The personal touch that can come with being a small jurisdiction has helped the five-school, 400-student Vancouver Island West school district show the greatest improvement in aboriginal completion rates in B.C. from 2012-13 to 2013-14.

The number of aboriginal students who completed high school in the Gold River-based district jumped almost 40 percentage points — to 72.8 per cent from 33.5 per cent — from the one academic year to the next.

Superintendent Lawrence Tarasoff said about half of the district’s students are First Nations, and about 10 to 15 graduate in a given year. Completion rates are based on the number of students who graduate within six years of entering Grade 8.

“You’ve got these tiny numbers and I think the real key to it is you have to actually be tracking and following up with each individual student — know their situation, know their needs.”

Tarasoff noted that the small numbers in his district have led to aboriginal completion rates varying widely at times. “If you go back in our past, you’ll see we’ve had rates as low as 13 per cent for First Nations.”

But the district found there were complicating factors, he said. “Kids had personal issues. Kids were taking more than six years to graduate, but they were still in school. Kids had moved out of the province or into other schools. So 13 per cent looked terrible, but we hadn’t lost track of the kids.”
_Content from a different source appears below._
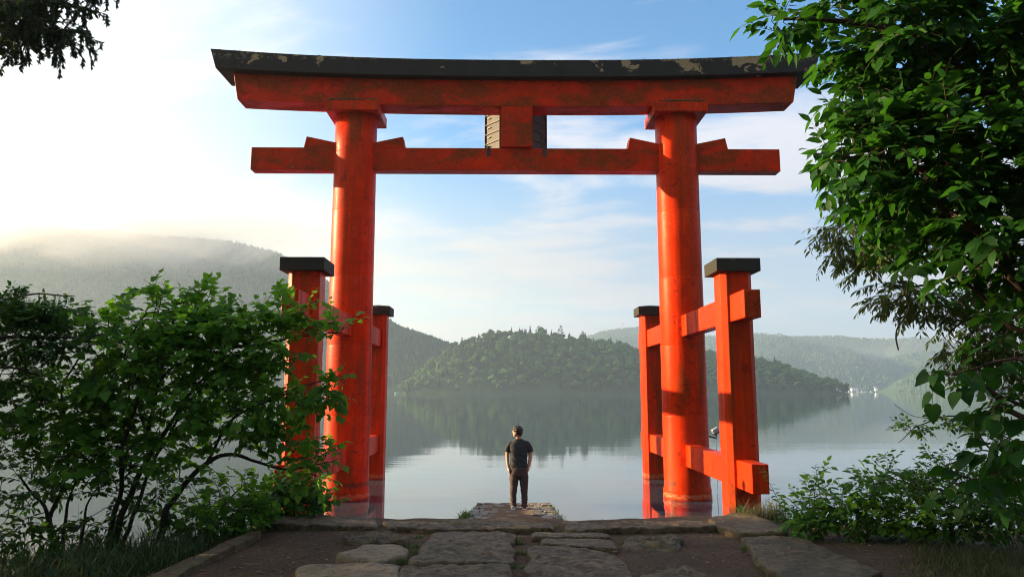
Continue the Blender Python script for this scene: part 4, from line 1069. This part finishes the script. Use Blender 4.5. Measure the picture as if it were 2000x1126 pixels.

Knowing about each student is a “huge advantage,” Tarasoff said.

“We get to know the kids, we know their families. I think we have very strong relationships between the school district, the schools and our aboriginal communities and, because of that, I think we’ve built up a lot of trust,” he said. “This year with the higher number [of students completing high school], it definitely feels good to have some validation. But I think the real key to it is being able to honestly go forward to your community and say: ‘Here’s where the kids are at.’ And we’re not losing track of them, we’re not saying you’ve had your five years, you’ve had your our six years and off you go.”

Tarasoff said having students take seven or eight years to complete high school is not unusual. “And that’s OK as opposed to the alternative, which is just leaving school and not graduating.”

The situation can be different around the province, he said. “In the larger, more-complex districts, there may be other things which make it difficult to always do exactly what you want to do.”

In the Greater Victoria school district, the completion rate for aboriginal students has climbed to 64.5 per cent in 2014 from 41 per cent in 2009, said associate superintendent Pat Duncan, pushing it above the provincial average of 61.6 per cent.

Although it’s the Island’s biggest with about 20,000 students and 44 schools, the Greater Victoria district also manages a personal approach to aboriginal students, one that graduate Jenna Lancaster said served her well.

Lancaster, 18, who graduated last June, said she had “lots of support” along the way, and assistance with college applications and scholarships. There was someone for her to talk to whenever she needed it, Lancaster said, especially her school counsellor. “She’d always encourage me to keep going.”

Now enrolled in the indigenous family-support program at Camosun College, Lancaster hopes to become a youth-support worker.

“I want to help youth, I know that now. I want to be one of those people that can get them to keep going, and give them that passion and that drive.”

Social studies, English and art were her favourite subjects, and she enjoyed a course in First Nations studies. “It definitely got me interested to learn more about my own culture,” said Lancaster, a member of Namgis First Nation.

Duncan said that about 8.7 per cent of Greater Victoria district students are of First Nations background, with the Grade 12 group for 2014-15 at 102.

For a number of years, he said district officials have been sitting down with each school principal to talk about all students, both First Nations and others, who might be at-risk or need support.

“We identify students at risk based on academic achievement, attendance and what we call attachment … ‘Are they connected to the school?’ ”

Greater Victoria’s overall completion rate in 2014 was 85.3 per cent, just above the provincial average of 84.2.